Weitere Befugniserweiterungen der Exekutive betreffen die Speicherung von Daten mutmaßlich gefährlicher Personen und deren Ausschreibung zur verdeckten Kontrolle sowie die Konfiszierung von Ausweisdokumenten, die von einer ausländischen Behörde zur Verhinderung der Ausreise von „foreign fighters“ für ungültig erklärt wurden. Fahndungsdaten dürfen künftig auch an das Bundesamt für Fremdenwesen und Asyl bzw an ausländische Asylbehörden weitergegeben werden. Auch wird es erlaubt sein, aus Anlass der Anmeldung eins Fahrzeugs zu überprüfen, ob dieses zur Fahndung ausgeschrieben ist. Zu mehr Sicherheit sollen darüber hinaus ein Waffenmitnahmeverbot und die Durchführung von Sicherheitskontrollen in Gebäuden des Innenministeriums und nachgeordneter Dienststellen beitragen.
Zur Verwaltungsvereinfachung soll das sprengelüberschreitende Einschreiten von Organen der Sicherheitsbehörden gemäß § 14 Abs 3 SPG auch aus Gründen der Raschheit und Zweckmäßigkeit zulässig sein. Damit wird sichergestellt, dass die Organe schnellstmöglich am Einsatzort eintreffen können. Außerdem soll die Sicherheit in Gebäuden und Räumlichkeiten, die zur Nutzung durch das Bundesministerium für Inneres und diesem organisatorisch nachgeordnete Dienststellen gewidmet sind, durch ausdrückliche Verankerung eines Waffenmitnahmeverbots und von Sicherheitskontrollen gewährleistet werden.
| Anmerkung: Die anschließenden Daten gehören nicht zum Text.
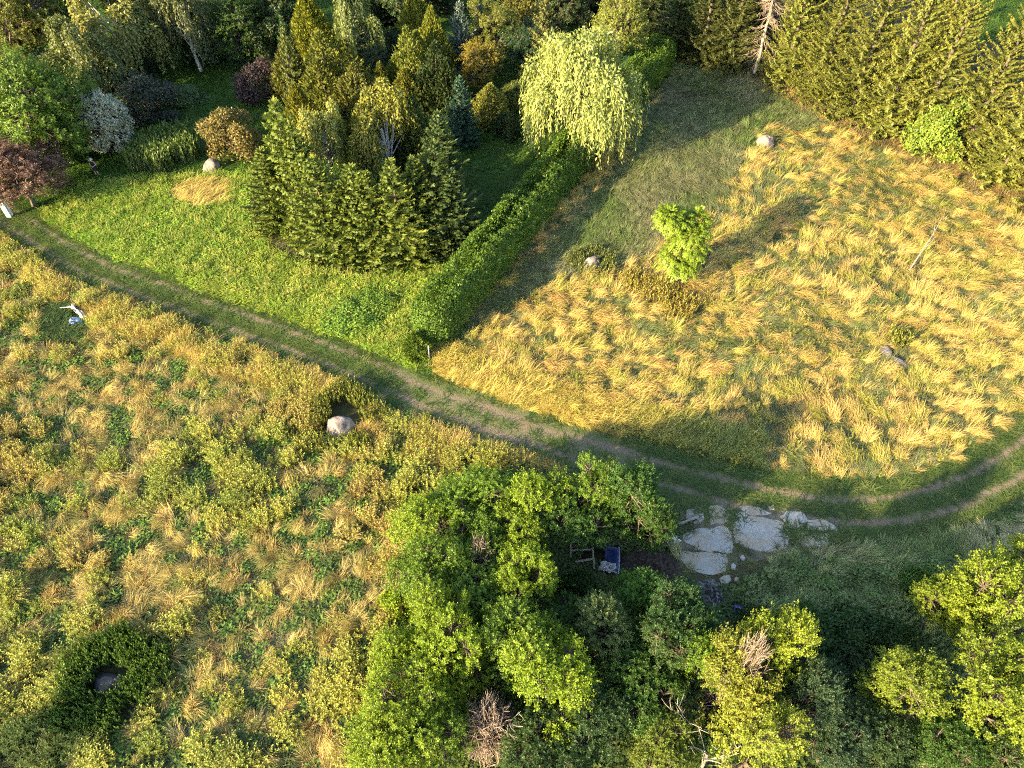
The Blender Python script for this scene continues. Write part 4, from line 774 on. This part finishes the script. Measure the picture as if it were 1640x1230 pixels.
# heap of grey rubble and the dark soil heap
def heap(name, x, y, rx, ry, h, mat, label, cat, seed, am=.35):
    bm = bmesh.new(); n = 40; V = {}
    for i in range(n+1):
        for j in range(n+1):
            u, v = 2*i/n-1, 2*j/n-1; rr = math.hypot(u, v)*(1+.25*mnoise.noise(Vector((u*1.5+seed, v*1.5, seed)))); b = max(0, 1-rr)**.8
            V[i, j] = bm.verts.new((u*rx, v*ry, b*h*(1+am*mnoise.noise(Vector((u*5+seed, v*5, 1)))+am*.8*mnoise.noise(Vector((u*13+seed, v*13, 1))))-.03))
    for i in range(n):
        for j in range(n): bm.faces.new((V[i, j], V[i+1, j], V[i+1, j+1], V[i, j+1]))
    o = bm_obj(name, bm, mat, None, False); p = P(x, y); o.location = (p.x, p.y, 0); tag(o, label, cat)
heap('rubble_heap', 1135, 956, 1.2, 1.0, .35, plain('rubble', (.07, .065, .06), (.30, .28, .28), 5, .95, .8, 'Object', .42, .6), 'low grey heap of ash and rubble below the lowest slab', 'heap', 3, 1.1)
heap('soil_heap', 1042, 905, 1.9, 1.5, .35, plain('dark_soil', (.03, .022, .018), (.085, .065, .05), 6, 1, .6), 'heap of dark brown soil between blue bundle and slabs', 'heap', 5, .5)
# red-roofed shed far back
p = P(622, -14); r = root('garden_shed', p, 'shed with a brick-red roof showing at the top edge between the trees', 'shed', None, .2)
M_RED = plain('red_roof', (.22, .05, .04), (.33, .09, .07), 6, .8); box_obj('wall', (0, 0, 1.2), (5, 3.6, 2.4), plain('render', (.4, .36, .3), (.5, .46, .4), 3, .9), r, 0, .02)
bm = bmesh.new(); vs = [bm.verts.new(v) for v in ((-2.8, -2.2, 2.3), (2.8, -2.2, 2.3), (2.8, 0, 3.8), (-2.8, 0, 3.8), (-2.8, 2.2, 2.3), (2.8, 2.2, 2.3))]; bm.faces.new(vs[:4]); bm.faces.new((vs[3], vs[2], vs[5], vs[4])); bmesh.ops.solidify(bm, geom=bm.faces[:], thickness=.12); bm_obj('roof', bm, M_RED, r)
box_obj('door', (.6, -1.83, 1.0), (.9, .06, 2.0), M_WOOD, r, 0, .01)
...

Zur Gewährleistung einer raschen und effektiven Unterstützung bei der Koordination und Administration von (Notruf-)Einsätzen soll eine Rechtsgrundlage zur Führung einer zentralen Datenanwendung zur Einsatzunterstützung geschaffen werden.
Zur Durchsetzung dieses Vorhabens werden daher das Sicherheitspolizeigesetz, das EU-Polizeikooperationsgesetz und das Waffengebrauchsgesetz geändert.